You have a great voice-very pure, rich, and clear. It sounds to me like you probably have perfect pitch too--you're not relying on vibrato to hit the notes. Your songs are very melodic and pleasing, and I've caught myself with some of the tunes running through my head! Your engineer did a great job of recording your voice. The mixing and production are first class too.

Chris Stone, Singer/Songwriter


Rabbit Hole Soul sounds great. The production is far superior to your other discs. Your voice sounds solid and full, the instrumentation is great, really clean and nicely done. Congratulations!

Bryan Miller, Singer/Songwriter, Miller's Farm


...great job. What an endeavor. I am going to listen again and again.

Veronica Piastuch, Former Manager, Eric Andersen


I can feel the very personal nature of the whole album--it brings an intimacy to the music which makes the listener feel very close to you as a person. It has a similar effect to Joni Mitchell's Blue album (which happens to be my favorite). You really put your heart into this album...so how could it be bad? It is authentic and heartfelt. Good work!

Starr Sackstein, Music Journalist


Your latest musical effort sounds really good and the production/accompaniment works nicely to complement and enhance the tunes and performances. One of the things that makes this new CD impressive is the contrast with your two previous releases. This time around, you took the time to rethink your creative approach, and there is a definite sense of maturity and growth.
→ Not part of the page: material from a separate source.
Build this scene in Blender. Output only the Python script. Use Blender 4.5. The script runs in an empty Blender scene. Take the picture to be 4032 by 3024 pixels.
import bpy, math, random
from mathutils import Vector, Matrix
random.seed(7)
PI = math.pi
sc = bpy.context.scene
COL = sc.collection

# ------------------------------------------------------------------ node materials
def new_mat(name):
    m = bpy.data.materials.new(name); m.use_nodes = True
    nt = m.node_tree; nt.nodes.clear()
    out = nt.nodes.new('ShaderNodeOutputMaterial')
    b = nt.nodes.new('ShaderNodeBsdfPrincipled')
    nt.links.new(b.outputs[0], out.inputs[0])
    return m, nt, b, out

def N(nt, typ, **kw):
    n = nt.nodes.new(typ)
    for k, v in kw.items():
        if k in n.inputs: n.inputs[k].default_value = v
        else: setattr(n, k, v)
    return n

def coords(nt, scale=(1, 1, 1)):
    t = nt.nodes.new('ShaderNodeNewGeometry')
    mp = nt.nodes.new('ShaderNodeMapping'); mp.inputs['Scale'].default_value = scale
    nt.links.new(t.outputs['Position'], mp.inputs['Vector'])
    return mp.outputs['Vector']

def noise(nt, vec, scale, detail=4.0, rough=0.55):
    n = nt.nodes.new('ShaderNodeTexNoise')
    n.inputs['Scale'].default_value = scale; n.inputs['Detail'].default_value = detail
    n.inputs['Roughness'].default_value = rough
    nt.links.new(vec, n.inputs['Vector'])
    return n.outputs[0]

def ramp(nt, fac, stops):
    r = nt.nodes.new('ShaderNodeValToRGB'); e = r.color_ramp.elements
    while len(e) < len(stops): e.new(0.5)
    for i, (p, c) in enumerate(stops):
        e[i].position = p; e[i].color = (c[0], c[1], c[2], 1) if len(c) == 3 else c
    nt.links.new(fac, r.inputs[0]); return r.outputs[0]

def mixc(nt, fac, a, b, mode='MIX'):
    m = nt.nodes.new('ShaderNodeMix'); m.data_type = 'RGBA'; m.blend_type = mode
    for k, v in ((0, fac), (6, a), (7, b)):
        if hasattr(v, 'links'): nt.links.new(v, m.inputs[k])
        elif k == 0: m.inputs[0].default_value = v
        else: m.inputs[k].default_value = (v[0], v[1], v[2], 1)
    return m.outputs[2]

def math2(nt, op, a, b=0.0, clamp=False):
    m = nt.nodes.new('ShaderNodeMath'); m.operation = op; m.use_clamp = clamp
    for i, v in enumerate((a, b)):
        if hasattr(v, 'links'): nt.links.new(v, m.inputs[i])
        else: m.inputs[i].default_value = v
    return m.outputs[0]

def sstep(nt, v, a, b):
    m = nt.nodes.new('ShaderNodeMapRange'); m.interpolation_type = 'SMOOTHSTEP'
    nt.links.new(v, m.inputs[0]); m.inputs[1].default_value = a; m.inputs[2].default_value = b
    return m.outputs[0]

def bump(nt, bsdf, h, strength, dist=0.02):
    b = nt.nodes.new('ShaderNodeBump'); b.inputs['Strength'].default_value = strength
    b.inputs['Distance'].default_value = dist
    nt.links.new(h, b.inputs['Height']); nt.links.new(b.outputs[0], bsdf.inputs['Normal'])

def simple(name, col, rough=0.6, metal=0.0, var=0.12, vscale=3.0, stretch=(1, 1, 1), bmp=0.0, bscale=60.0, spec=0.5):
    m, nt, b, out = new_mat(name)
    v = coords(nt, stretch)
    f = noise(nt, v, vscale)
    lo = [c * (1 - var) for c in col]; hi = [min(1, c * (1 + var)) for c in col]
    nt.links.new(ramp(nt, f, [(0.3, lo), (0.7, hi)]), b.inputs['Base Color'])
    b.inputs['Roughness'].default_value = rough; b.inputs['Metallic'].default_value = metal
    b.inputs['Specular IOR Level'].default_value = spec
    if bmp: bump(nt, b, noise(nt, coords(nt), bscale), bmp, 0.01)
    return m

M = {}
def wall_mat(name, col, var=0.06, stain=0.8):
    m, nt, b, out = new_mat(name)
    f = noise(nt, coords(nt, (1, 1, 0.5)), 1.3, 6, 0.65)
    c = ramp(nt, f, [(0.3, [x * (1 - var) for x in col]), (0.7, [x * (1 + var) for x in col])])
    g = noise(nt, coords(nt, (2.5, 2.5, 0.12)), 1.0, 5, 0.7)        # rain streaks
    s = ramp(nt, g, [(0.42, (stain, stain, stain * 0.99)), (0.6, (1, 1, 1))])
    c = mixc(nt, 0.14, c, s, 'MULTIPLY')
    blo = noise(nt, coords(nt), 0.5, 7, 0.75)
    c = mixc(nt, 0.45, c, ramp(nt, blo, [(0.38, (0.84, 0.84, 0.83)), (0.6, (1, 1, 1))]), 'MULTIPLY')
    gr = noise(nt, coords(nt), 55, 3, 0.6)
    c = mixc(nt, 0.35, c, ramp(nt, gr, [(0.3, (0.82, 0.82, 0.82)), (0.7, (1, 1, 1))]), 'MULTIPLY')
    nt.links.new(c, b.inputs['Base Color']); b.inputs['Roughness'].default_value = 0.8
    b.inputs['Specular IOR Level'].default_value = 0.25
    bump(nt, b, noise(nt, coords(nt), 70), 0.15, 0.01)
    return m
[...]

Steve Ramirez, Bass Player, Bay Area, California


The CD is very, very good. I really like the sound of the acoustic piano and the mandolin. My favorite song on the album is "Sounds So Clear," FANTASTIC! What a song and what an arrangement. Other favorite songs on this CD are "Lights On" and "Blue Morning." But I like all the material. I think this is your best work!!!